- Given material
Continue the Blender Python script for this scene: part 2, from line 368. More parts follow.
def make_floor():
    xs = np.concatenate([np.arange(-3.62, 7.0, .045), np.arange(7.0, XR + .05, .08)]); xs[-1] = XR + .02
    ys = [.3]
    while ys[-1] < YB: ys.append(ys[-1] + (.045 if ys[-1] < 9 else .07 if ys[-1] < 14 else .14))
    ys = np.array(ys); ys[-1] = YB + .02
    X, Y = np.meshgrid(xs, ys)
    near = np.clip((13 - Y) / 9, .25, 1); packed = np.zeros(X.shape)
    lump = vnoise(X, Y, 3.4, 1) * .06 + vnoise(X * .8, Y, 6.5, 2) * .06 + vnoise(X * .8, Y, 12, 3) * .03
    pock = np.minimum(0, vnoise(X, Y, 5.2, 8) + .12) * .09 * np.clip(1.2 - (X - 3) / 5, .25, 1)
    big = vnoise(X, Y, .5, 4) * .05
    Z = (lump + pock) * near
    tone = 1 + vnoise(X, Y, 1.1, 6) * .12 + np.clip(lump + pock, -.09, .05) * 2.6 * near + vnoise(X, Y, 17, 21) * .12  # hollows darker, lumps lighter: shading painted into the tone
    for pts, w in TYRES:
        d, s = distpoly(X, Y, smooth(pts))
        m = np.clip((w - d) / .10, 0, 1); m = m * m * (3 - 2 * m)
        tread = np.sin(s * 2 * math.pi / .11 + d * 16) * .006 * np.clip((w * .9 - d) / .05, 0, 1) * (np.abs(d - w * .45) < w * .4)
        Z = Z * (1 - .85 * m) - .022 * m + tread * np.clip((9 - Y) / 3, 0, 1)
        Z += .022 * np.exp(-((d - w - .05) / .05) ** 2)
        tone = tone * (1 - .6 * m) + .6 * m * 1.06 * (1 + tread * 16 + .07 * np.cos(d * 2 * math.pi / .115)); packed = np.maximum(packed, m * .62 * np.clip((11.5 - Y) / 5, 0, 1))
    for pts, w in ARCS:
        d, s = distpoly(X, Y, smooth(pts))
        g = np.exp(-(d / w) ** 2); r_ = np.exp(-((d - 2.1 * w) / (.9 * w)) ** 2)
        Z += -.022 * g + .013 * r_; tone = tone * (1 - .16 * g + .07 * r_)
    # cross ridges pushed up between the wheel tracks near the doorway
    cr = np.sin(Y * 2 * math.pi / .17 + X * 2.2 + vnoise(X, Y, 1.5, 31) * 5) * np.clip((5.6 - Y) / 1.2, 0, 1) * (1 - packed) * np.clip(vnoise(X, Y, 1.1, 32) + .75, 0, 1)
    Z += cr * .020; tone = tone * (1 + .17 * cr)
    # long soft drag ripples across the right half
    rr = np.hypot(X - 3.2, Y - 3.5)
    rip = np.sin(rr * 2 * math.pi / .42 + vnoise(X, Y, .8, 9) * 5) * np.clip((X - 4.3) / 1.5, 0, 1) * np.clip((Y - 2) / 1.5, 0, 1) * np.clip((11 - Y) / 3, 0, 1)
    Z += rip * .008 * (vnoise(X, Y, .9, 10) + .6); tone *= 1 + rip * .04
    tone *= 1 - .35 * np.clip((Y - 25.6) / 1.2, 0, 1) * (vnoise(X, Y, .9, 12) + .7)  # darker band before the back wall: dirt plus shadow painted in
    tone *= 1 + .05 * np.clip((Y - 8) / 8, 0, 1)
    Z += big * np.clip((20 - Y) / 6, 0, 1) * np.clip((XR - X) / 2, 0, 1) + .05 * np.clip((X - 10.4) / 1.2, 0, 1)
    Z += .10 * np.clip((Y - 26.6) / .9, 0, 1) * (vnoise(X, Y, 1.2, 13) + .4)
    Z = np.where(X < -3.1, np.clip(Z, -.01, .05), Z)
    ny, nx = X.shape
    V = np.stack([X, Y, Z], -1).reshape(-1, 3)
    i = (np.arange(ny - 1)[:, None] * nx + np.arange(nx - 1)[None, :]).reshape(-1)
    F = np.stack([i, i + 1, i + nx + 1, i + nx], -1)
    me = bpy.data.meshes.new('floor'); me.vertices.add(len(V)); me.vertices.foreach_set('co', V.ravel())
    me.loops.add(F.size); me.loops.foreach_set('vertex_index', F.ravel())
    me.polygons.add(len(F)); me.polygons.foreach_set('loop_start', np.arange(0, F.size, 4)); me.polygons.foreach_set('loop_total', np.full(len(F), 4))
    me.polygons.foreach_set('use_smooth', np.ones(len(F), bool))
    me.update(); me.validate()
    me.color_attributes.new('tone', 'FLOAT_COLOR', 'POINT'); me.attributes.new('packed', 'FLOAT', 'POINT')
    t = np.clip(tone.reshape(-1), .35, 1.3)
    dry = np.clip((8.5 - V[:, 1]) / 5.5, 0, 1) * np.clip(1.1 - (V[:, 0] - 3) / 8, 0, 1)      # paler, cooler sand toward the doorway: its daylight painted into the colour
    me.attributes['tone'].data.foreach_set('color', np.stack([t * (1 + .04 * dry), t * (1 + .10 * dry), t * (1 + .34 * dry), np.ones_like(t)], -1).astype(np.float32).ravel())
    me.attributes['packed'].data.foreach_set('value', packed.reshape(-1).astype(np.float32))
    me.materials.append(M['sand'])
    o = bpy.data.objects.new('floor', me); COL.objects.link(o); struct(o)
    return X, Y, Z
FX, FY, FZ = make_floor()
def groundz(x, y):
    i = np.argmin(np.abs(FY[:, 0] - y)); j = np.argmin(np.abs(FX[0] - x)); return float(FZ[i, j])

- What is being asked
Take the listing above and write it out again exactly.

- Reply
Continue the Blender Python script for this scene: part 2, from line 368. More parts follow.
def make_floor():
    xs = np.concatenate([np.arange(-3.62, 7.0, .045), np.arange(7.0, XR + .05, .08)]); xs[-1] = XR + .02
    ys = [.3]
    while ys[-1] < YB: ys.append(ys[-1] + (.045 if ys[-1] < 9 else .07 if ys[-1] < 14 else .14))
    ys = np.array(ys); ys[-1] = YB + .02
    X, Y = np.meshgrid(xs, ys)
    near = np.clip((13 - Y) / 9, .25, 1); packed = np.zeros(X.shape)
    lump = vnoise(X, Y, 3.4, 1) * .06 + vnoise(X * .8, Y, 6.5, 2) * .06 + vnoise(X * .8, Y, 12, 3) * .03
    pock = np.minimum(0, vnoise(X, Y, 5.2, 8) + .12) * .09 * np.clip(1.2 - (X - 3) / 5, .25, 1)
    big = vnoise(X, Y, .5, 4) * .05
    Z = (lump + pock) * near
    tone = 1 + vnoise(X, Y, 1.1, 6) * .12 + np.clip(lump + pock, -.09, .05) * 2.6 * near + vnoise(X, Y, 17, 21) * .12  # hollows darker, lumps lighter: shading painted into the tone
    for pts, w in TYRES:
        d, s = distpoly(X, Y, smooth(pts))
        m = np.clip((w - d) / .10, 0, 1); m = m * m * (3 - 2 * m)
        tread = np.sin(s * 2 * math.pi / .11 + d * 16) * .006 * np.clip((w * .9 - d) / .05, 0, 1) * (np.abs(d - w * .45) < w * .4)
        Z = Z * (1 - .85 * m) - .022 * m + tread * np.clip((9 - Y) / 3, 0, 1)
        Z += .022 * np.exp(-((d - w - .05) / .05) ** 2)
        tone = tone * (1 - .6 * m) + .6 * m * 1.06 * (1 + tread * 16 + .07 * np.cos(d * 2 * math.pi / .115)); packed = np.maximum(packed, m * .62 * np.clip((11.5 - Y) / 5, 0, 1))
    for pts, w in ARCS:
        d, s = distpoly(X, Y, smooth(pts))
        g = np.exp(-(d / w) ** 2); r_ = np.exp(-((d - 2.1 * w) / (.9 * w)) ** 2)
        Z += -.022 * g + .013 * r_; tone = tone * (1 - .16 * g + .07 * r_)
    # cross ridges pushed up between the wheel tracks near the doorway
    cr = np.sin(Y * 2 * math.pi / .17 + X * 2.2 + vnoise(X, Y, 1.5, 31) * 5) * np.clip((5.6 - Y) / 1.2, 0, 1) * (1 - packed) * np.clip(vnoise(X, Y, 1.1, 32) + .75, 0, 1)
    Z += cr * .020; tone = tone * (1 + .17 * cr)
    # long soft drag ripples across the right half
    rr = np.hypot(X - 3.2, Y - 3.5)
    rip = np.sin(rr * 2 * math.pi / .42 + vnoise(X, Y, .8, 9) * 5) * np.clip((X - 4.3) / 1.5, 0, 1) * np.clip((Y - 2) / 1.5, 0, 1) * np.clip((11 - Y) / 3, 0, 1)
    Z += rip * .008 * (vnoise(X, Y, .9, 10) + .6); tone *= 1 + rip * .04
    tone *= 1 - .35 * np.clip((Y - 25.6) / 1.2, 0, 1) * (vnoise(X, Y, .9, 12) + .7)  # darker band before the back wall: dirt plus shadow painted in
    tone *= 1 + .05 * np.clip((Y - 8) / 8, 0, 1)
    Z += big * np.clip((20 - Y) / 6, 0, 1) * np.clip((XR - X) / 2, 0, 1) + .05 * np.clip((X - 10.4) / 1.2, 0, 1)
    Z += .10 * np.clip((Y - 26.6) / .9, 0, 1) * (vnoise(X, Y, 1.2, 13) + .4)
    Z = np.where(X < -3.1, np.clip(Z, -.01, .05), Z)
    ny, nx = X.shape
    V = np.stack([X, Y, Z], -1).reshape(-1, 3)
    i = (np.arange(ny - 1)[:, None] * nx + np.arange(nx - 1)[None, :]).reshape(-1)
    F = np.stack([i, i + 1, i + nx + 1, i + nx], -1)
    me = bpy.data.meshes.new('floor'); me.vertices.add(len(V)); me.vertices.foreach_set('co', V.ravel())
    me.loops.add(F.size); me.loops.foreach_set('vertex_index', F.ravel())
    me.polygons.add(len(F)); me.polygons.foreach_set('loop_start', np.arange(0, F.size, 4)); me.polygons.foreach_set('loop_total', np.full(len(F), 4))
    me.polygons.foreach_set('use_smooth', np.ones(len(F), bool))
    me.update(); me.validate()
    me.color_attributes.new('tone', 'FLOAT_COLOR', 'POINT'); me.attributes.new('packed', 'FLOAT', 'POINT')
    t = np.clip(tone.reshape(-1), .35, 1.3)
    dry = np.clip((8.5 - V[:, 1]) / 5.5, 0, 1) * np.clip(1.1 - (V[:, 0] - 3) / 8, 0, 1)      # paler, cooler sand toward the doorway: its daylight painted into the colour
    me.attributes['tone'].data.foreach_set('color', np.stack([t * (1 + .04 * dry), t * (1 + .10 * dry), t * (1 + .34 * dry), np.ones_like(t)], -1).astype(np.float32).ravel())
    me.attributes['packed'].data.foreach_set('value', packed.reshape(-1).astype(np.float32))
    me.materials.append(M['sand'])
    o = bpy.data.objects.new('floor', me); COL.objects.link(o); struct(o)
    return X, Y, Z
FX, FY, FZ = make_floor()
def groundz(x, y):
    i = np.argmin(np.abs(FY[:, 0] - y)); j = np.argmin(np.abs(FX[0] - x)); return float(FZ[i, j])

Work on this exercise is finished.